[Do this]: Output all the data exactly. Pictures do not belong in the copy.

------ Data ------

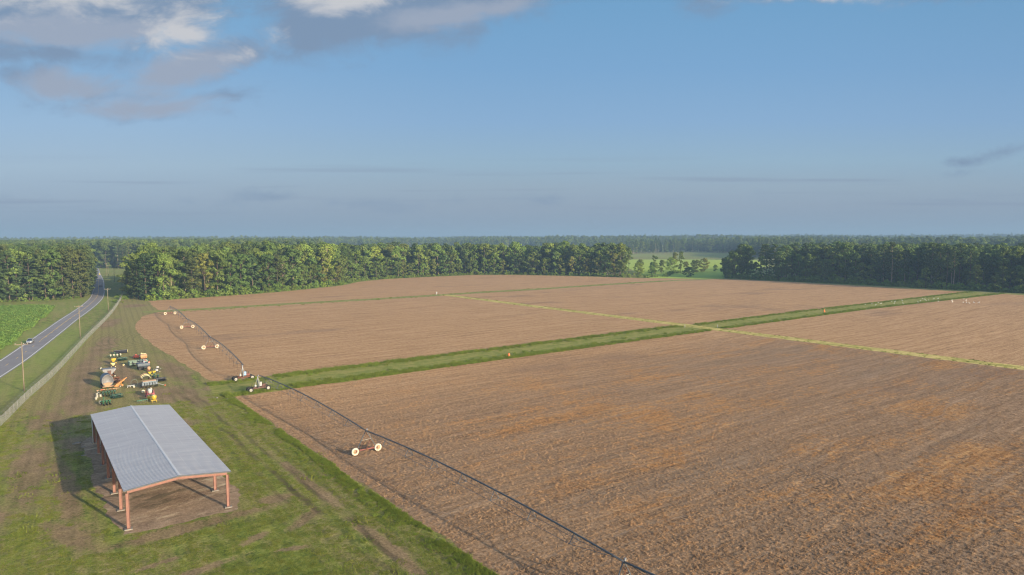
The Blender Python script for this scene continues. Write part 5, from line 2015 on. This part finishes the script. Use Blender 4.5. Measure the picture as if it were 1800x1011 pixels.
def tan_box():
    r = thing('box_spreader', 'tan box shaped spreader behind the long green header', 'implement', (33.0, 224.5, 0), .05, G2)
    mb = MB()
    mb.loft([[Vector((a * w / 2, b * l / 2, z)) for a, b in ((-1, -1), (1, -1), (1, 1), (-1, 1))] for w, l, z in ((1.5, 1.4, .7), (2.3, 1.9, 1.2), (2.3, 1.9, 1.85), (2.0, 1.6, 1.95))])
    mb.build('hopper', M['tan'], r)
    P_(r, 'side_band', 'orange', ('box', (0, -.98, 1.32), (2.32, .05, .16)), ('box', (-.9, -.98, 1.0), (.3, .06, .5)), ('box', (.9, -.98, 1.0), (.3, .06, .5)))
    P_(r, 'chassis', 'rust', ('box', (0, 0, .55), (1.4, 2.0, .2)), ('bar', (0, .9, .55), (0, 2.3, .45), .12))
    P_(r, 'lid_frame', 'paleyellow', ('box', (.2, .2, 2.05), (1.7, .9, .1)), ('box', (-.55, .3, 2.2), (.5, .5, .25)))
    for sx in (-1, 1):
        wheel(r, (sx * 1.0, -.2, .42), .42, .26, 'tyre', 'tan', 'x')
    r = thing('red_mower', 'small orange red mower deck beyond the tan box spreader', 'implement', (31.9, 229.5, 0), .1, G2)
    P_(r, 'deck', 'redorange', ('loft', [[Vector((a * w / 2, b * w * .32, z)) for a, b in ((-1, -1), (1, -1), (1, 1), (-1, 1))] for w, z in ((2.3, .25), (2.3, .6), (1.8, .85), (.7, .95))]))
    P_(r, 'drive_guard', 'redorange', ('box', (-.2, 0, 1.1), (.5, .5, .3)), ('bar', (-.4, .3, .9), (-.1, 1.4, .9), .1), ('bar', (.4, .3, .9), (.1, 1.4, .9), .1))
    P_(r, 'tail_bar', 'cream', ('box', (.9, -.7, .62), (.5, .1, .3)))
    for sx in (-1, 1):
        wheel(r, (sx * .9, -.85, .24), .24, .16, 'tyre', 'pale_hub', 'x')


def ball_tank():
    r = thing('nurse_tank', 'small orange tan round tank in front of the dark trailer bin', 'implement', (31.2, 204.6, 0), 0, G2)
    P_(r, 'tank', 'tan', ('lathe', (0, -.9, 1.0), (0, 1, 0), [(0, -.12), (.35, -.06), (.55, .1), (.58, .3), (.58, 1.3), (.5, 1.5), (0, 1.6)], 18))
    P_(r, 'cradle', 'redoxide', ('box', (0, -.5, .45), (.9, .12, .5)), ('box', (0, .4, .45), (.9, .12, .5)), ('box', (0, 0, .28), (.3, 2.0, .12)))
    for sx in (-1, 1):
        wheel(r, (sx * .6, -.1, .28), .28, .16, 'tyre', 'orange', 'x')


def sprayer(loc, label, group):
    r = thing('boom_sprayer', label, 'implement', loc, 0, group)
    P_(r, 'tank', 'white', ('tube', [(-.45, 0, .95), (-.38, 0, .95), (.38, 0, .95), (.45, 0, .95)], [.16, .28, .28, .16], 12))
    P_(r, 'frame', 'black', ('box', (0, 0, .55), (1.1, .7, .1)), ('box', (-.5, -.3, .3), (.08, .08, .6)), ('box', (.5, -.3, .3), (.08, .08, .6)), ('bar', (-1.5, -.4, .62), (1.2, -.4, .62), .06), ('bar', (0, .3, .6), (0, 1.2, .5), .08))
    P_(r, 'nozzle_pods', 'white', ('ball', (-1.3, -.42, .5), .12, 8, 6), ('ball', (-.6, -.42, .5), .1, 8, 6), ('ball', (.9, -.42, .5), .12, 8, 6))
    return r


def barrel_covers():
    r = thing('fender_stack', 'stack of curved pale yellow shields lying in the right row', 'implement', (28.6, 193.4, 0), .05, G2)
    for i, (y, z, mat) in enumerate(((.45, .75, 'tan'), (0, .55, 'paleyellow'), (-.45, .34, 'cream'))):
        mb = MB()
        o, n = [], []
        for k in range(13):
            a = PI * k / 12
            o.append((math.cos(a) * 1.35 + i * .12, math.sin(a) * .85 + z))
            n.append((math.cos(a) * 1.22 + i * .12, math.sin(a) * .74 + z))
        ring = o + n[::-1]
        mb.loft([[Vector((x, y - .2, zz)) for x, zz in ring], [Vector((x, y + .2, zz)) for x, zz in ring]])
        mb.build('shield', M[mat], r)
    P_(r, 'skid', 'rust', ('box', (-1.1, 0, .15), (.15, 1.6, .3)), ('box', (1.2, 0, .15), (.15, 1.6, .3)))


def grain_drill():
    r = thing('grain_drill', 'wide grey seed drill with six box windows and a tongue to the right', 'implement', (27.9, 182.6, 0), .06, G2)
    P_(r, 'lid', 'tan', ('loft', [[Vector((x, y, z)) for y, z in ((-.35, 1.62), (.35, 1.78), (.35, 1.86), (-.35, 1.72))] for x in (-2.25, 2.25)]))
    P_(r, 'seed_box', 'greyblue', ('loft', [[Vector((x, y, z)) for y, z in ((-.25, .85), (.25, .85), (.42, 1.75), (-.42, 1.6))] for x in (-2.3, 2.3)]))
    mb = MB()
    for i in range(6):
        x = -2.4 + i * .88
        mb.box((x, -.72, 1.0), (.62, .5, .55), taper=.85)
    mb.build('hopper_boxes', M['steelblue'], r)
    for i in range(6):
        x = -2.4 + i * .88
        P_(r, 'box_lid', 'greyblue', ('box', (x, -.74, 1.31), (.58, .5, .06)), ('box', (x + .1, -.99, 1.05), (.2, .03, .22)))
    mb = MB()
    for i in range(12):
        x = -2.6 + i * .44
        mb.lathe((x, -.9, .26), (1, .1, 0), [(0, 0), (.24, .01), (.24, .04), (0, .05)], 12)
        mb.bar((x, -.2, .8), (x, -.9, .3), .05)
    mb.build('disc_openers', M['black'], r)
    P_(r, 'frame', ('greyblue', 'white'), ('box', (-.1, -.4, .72), (5.4, .16, .16)), ('box', (0, .3, .8), (4.8, .16, .16)), ('bar', (2.4, -.5, .85), (4.3, -2.4, .5), .13, .13, 1), ('bar', (2.4, .2, .85), (3.6, -1.6, .6), .10), ('box', (2.6, -.1, 1.3), (.1, .9, 1.0)))
    P_(r, 'hitch', 'redorange', ('box', (4.45, -2.55, .48), (.4, .24, .24)))
    for x in (-2.7, 2.6):
        wheel(r, (x, .3, .45), .45, .24, 'tyre', 'greyblue', 'x')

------

[The reply]:
The Blender Python script for this scene continues. Write part 5, from line 2015 on. This part finishes the script. Use Blender 4.5. Measure the picture as if it were 1800x1011 pixels.
def tan_box():
    r = thing('box_spreader', 'tan box shaped spreader behind the long green header', 'implement', (33.0, 224.5, 0), .05, G2)
    mb = MB()
    mb.loft([[Vector((a * w / 2, b * l / 2, z)) for a, b in ((-1, -1), (1, -1), (1, 1), (-1, 1))] for w, l, z in ((1.5, 1.4, .7), (2.3, 1.9, 1.2), (2.3, 1.9, 1.85), (2.0, 1.6, 1.95))])
    mb.build('hopper', M['tan'], r)
    P_(r, 'side_band', 'orange', ('box', (0, -.98, 1.32), (2.32, .05, .16)), ('box', (-.9, -.98, 1.0), (.3, .06, .5)), ('box', (.9, -.98, 1.0), (.3, .06, .5)))
    P_(r, 'chassis', 'rust', ('box', (0, 0, .55), (1.4, 2.0, .2)), ('bar', (0, .9, .55), (0, 2.3, .45), .12))
    P_(r, 'lid_frame', 'paleyellow', ('box', (.2, .2, 2.05), (1.7, .9, .1)), ('box', (-.55, .3, 2.2), (.5, .5, .25)))
    for sx in (-1, 1):
        wheel(r, (sx * 1.0, -.2, .42), .42, .26, 'tyre', 'tan', 'x')
    r = thing('red_mower', 'small orange red mower deck beyond the tan box spreader', 'implement', (31.9, 229.5, 0), .1, G2)
    P_(r, 'deck', 'redorange', ('loft', [[Vector((a * w / 2, b * w * .32, z)) for a, b in ((-1, -1), (1, -1), (1, 1), (-1, 1))] for w, z in ((2.3, .25), (2.3, .6), (1.8, .85), (.7, .95))]))
    P_(r, 'drive_guard', 'redorange', ('box', (-.2, 0, 1.1), (.5, .5, .3)), ('bar', (-.4, .3, .9), (-.1, 1.4, .9), .1), ('bar', (.4, .3, .9), (.1, 1.4, .9), .1))
    P_(r, 'tail_bar', 'cream', ('box', (.9, -.7, .62), (.5, .1, .3)))
    for sx in (-1, 1):
        wheel(r, (sx * .9, -.85, .24), .24, .16, 'tyre', 'pale_hub', 'x')


def ball_tank():
    r = thing('nurse_tank', 'small orange tan round tank in front of the dark trailer bin', 'implement', (31.2, 204.6, 0), 0, G2)
    P_(r, 'tank', 'tan', ('lathe', (0, -.9, 1.0), (0, 1, 0), [(0, -.12), (.35, -.06), (.55, .1), (.58, .3), (.58, 1.3), (.5, 1.5), (0, 1.6)], 18))
    P_(r, 'cradle', 'redoxide', ('box', (0, -.5, .45), (.9, .12, .5)), ('box', (0, .4, .45), (.9, .12, .5)), ('box', (0, 0, .28), (.3, 2.0, .12)))
    for sx in (-1, 1):
        wheel(r, (sx * .6, -.1, .28), .28, .16, 'tyre', 'orange', 'x')


def sprayer(loc, label, group):
    r = thing('boom_sprayer', label, 'implement', loc, 0, group)
    P_(r, 'tank', 'white', ('tube', [(-.45, 0, .95), (-.38, 0, .95), (.38, 0, .95), (.45, 0, .95)], [.16, .28, .28, .16], 12))
    P_(r, 'frame', 'black', ('box', (0, 0, .55), (1.1, .7, .1)), ('box', (-.5, -.3, .3), (.08, .08, .6)), ('box', (.5, -.3, .3), (.08, .08, .6)), ('bar', (-1.5, -.4, .62), (1.2, -.4, .62), .06), ('bar', (0, .3, .6), (0, 1.2, .5), .08))
    P_(r, 'nozzle_pods', 'white', ('ball', (-1.3, -.42, .5), .12, 8, 6), ('ball', (-.6, -.42, .5), .1, 8, 6), ('ball', (.9, -.42, .5), .12, 8, 6))
    return r


def barrel_covers():
    r = thing('fender_stack', 'stack of curved pale yellow shields lying in the right row', 'implement', (28.6, 193.4, 0), .05, G2)
    for i, (y, z, mat) in enumerate(((.45, .75, 'tan'), (0, .55, 'paleyellow'), (-.45, .34, 'cream'))):
        mb = MB()
        o, n = [], []
        for k in range(13):
            a = PI * k / 12
            o.append((math.cos(a) * 1.35 + i * .12, math.sin(a) * .85 + z))
            n.append((math.cos(a) * 1.22 + i * .12, math.sin(a) * .74 + z))
        ring = o + n[::-1]
        mb.loft([[Vector((x, y - .2, zz)) for x, zz in ring], [Vector((x, y + .2, zz)) for x, zz in ring]])
        mb.build('shield', M[mat], r)
    P_(r, 'skid', 'rust', ('box', (-1.1, 0, .15), (.15, 1.6, .3)), ('box', (1.2, 0, .15), (.15, 1.6, .3)))


def grain_drill():
    r = thing('grain_drill', 'wide grey seed drill with six box windows and a tongue to the right', 'implement', (27.9, 182.6, 0), .06, G2)
    P_(r, 'lid', 'tan', ('loft', [[Vector((x, y, z)) for y, z in ((-.35, 1.62), (.35, 1.78), (.35, 1.86), (-.35, 1.72))] for x in (-2.25, 2.25)]))
    P_(r, 'seed_box', 'greyblue', ('loft', [[Vector((x, y, z)) for y, z in ((-.25, .85), (.25, .85), (.42, 1.75), (-.42, 1.6))] for x in (-2.3, 2.3)]))
    mb = MB()
    for i in range(6):
        x = -2.4 + i * .88
        mb.box((x, -.72, 1.0), (.62, .5, .55), taper=.85)
    mb.build('hopper_boxes', M['steelblue'], r)
    for i in range(6):
        x = -2.4 + i * .88
        P_(r, 'box_lid', 'greyblue', ('box', (x, -.74, 1.31), (.58, .5, .06)), ('box', (x + .1, -.99, 1.05), (.2, .03, .22)))
    mb = MB()
    for i in range(12):
        x = -2.6 + i * .44
        mb.lathe((x, -.9, .26), (1, .1, 0), [(0, 0), (.24, .01), (.24, .04), (0, .05)], 12)
        mb.bar((x, -.2, .8), (x, -.9, .3), .05)
    mb.build('disc_openers', M['black'], r)
    P_(r, 'frame', ('greyblue', 'white'), ('box', (-.1, -.4, .72), (5.4, .16, .16)), ('box', (0, .3, .8), (4.8, .16, .16)), ('bar', (2.4, -.5, .85), (4.3, -2.4, .5), .13, .13, 1), ('bar', (2.4, .2, .85), (3.6, -1.6, .6), .10), ('box', (2.6, -.1, 1.3), (.1, .9, 1.0)))
    P_(r, 'hitch', 'redorange', ('box', (4.45, -2.55, .48), (.4, .24, .24)))
    for x in (-2.7, 2.6):
        wheel(r, (x, .3, .45), .45, .24, 'tyre', 'greyblue', 'x')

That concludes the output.